That home secretary Shabana Mahmood tops this year’s GG2 Power List reflects her role in a great office of state with responsibility for the government’s toughest issue: immigration. Yet the home secretary finds herself in a tug of war over the voice and policy of the government on immigration. The signs this week were of a government seeking to both soften and harden its approach to immigration, on different fronts, at the same time.
Prime minister Sir Keir Starmer sent his strongest signal yet that the home secretary’s backbench critics have persuaded him of the need to rethink and rebalance her major reforms to settlement. People wanted rules that are clear, but also “compassionate and fair”, he said. He had found “powerful” the case made by care workers - recently amplified by his former deputy prime minister Angela Rayner - about the impact of trebling how long they would have to wait, from five years to fifteen years, before they knew that they could stay in Britain.
But there was tougher news for students from Afghanistan and Sudan, who will now be banned from coming to Britain to study, along with those from Cameroon and Myanmar. The Home Office says too many students from those countries have gone on to make asylum claims to let any more in. There is increasingly rigorous scrutiny of student visa applications from other countries - so that half of applications from prospective Bangladeshi and Pakistani students are currently being rejected. But there is a foundational difference between that and a blanket country ban, which instrumentalises talented individual students from the world’s poorest countries as bargaining chips in diplomatic negotiations.
Half a dozen Sudanese and Afghan students - with offers from Cambridge, Oxford and UCL - will ask the courts to challenge the government’s refusal to let them into the country. The Home Office says it cannot make exceptions, despite the Foreign Office pressing it to do so. So a Labour government which rightfully denounces the Taliban at the United Nations for denying girls an education has now itself banned Afghan women from British universities.

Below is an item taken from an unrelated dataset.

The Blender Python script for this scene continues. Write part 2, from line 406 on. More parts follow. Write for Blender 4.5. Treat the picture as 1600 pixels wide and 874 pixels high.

How far does banning Afghan men as well really mitigate that?
Yet I heard a very different conversation about welcoming refugees to Britain, just across the road from the Home Office itself, in the Emmanuel Centre in Westminster last Wednesday (25). Citizens UK held a summit to launch a new push for community sponsorship of refugees. Home Office minister Alex Norris was there to confirm what he described as the government’s “good faith” commitment to opening up the missing new routes to give refugees a safe and controlled way to come to the UK. The minister pledged imminent progress this year on a strand of the government’s asylum agenda that had been overshadowed by tougher messages in recent months.
“This is a bet on the British people”, Norris said, noting how - despite public frustrations about handling of asylum policy - so many people had stepped up for Afghans and Syrians, Ukrainians and Hong Kongers. How striking it was to hear Home Office official Paul Morrison, a veteran pioneer of the Homes for Ukraine and Syrian resettlement schemes, say that the rare and valuable thing about community sponsorship was that it was a public policy founded on the value of love, as local people joined together to welcome a stranger. He was preaching largely to the converted as Citizens UK had gathered those from across faiths and secular civic society committed to making community-based welcoming happen. Yet there is a much wider opportunity since community sponsorship has, in principle, the potential to get right so many things that the disastrous dispersal policies, of stranding asylum seekers in limbo in hotels, got wrong - by giving people the voice, power and control to welcome refugees to their local communities.
Later that evening, David Lammy was declaring himself to be a “proud son of the Windrush generation” as he accepted the GG2 Hammer Award as Britain’s first ethnic minority deputy prime minister. Lammy staked a claim to Indian heritage too, since his family roots in Guyana’s melting pot include a maternal great-grandmother from Calcutta. Lammy’s message was that the challenge of this generation was to defend once again the contribution of immigration and the presence of Britain’s ethnic diversity, when the authoritarian right increasingly talks not of merely slowing down the pace of immigration, but of aggressively reversing demographic change.
Could this government find its way through to blending control and compassion - rather than seeming to flip between them? That would be more difficult without deeper cooperation in the Channel, though tense UK-French negotiations to renew current efforts were going to the wire this week. The common ground in the sharply contested immigration arguments is that the stakes are high - not simply for the political fortunes of the current government, but for the future climate of British society.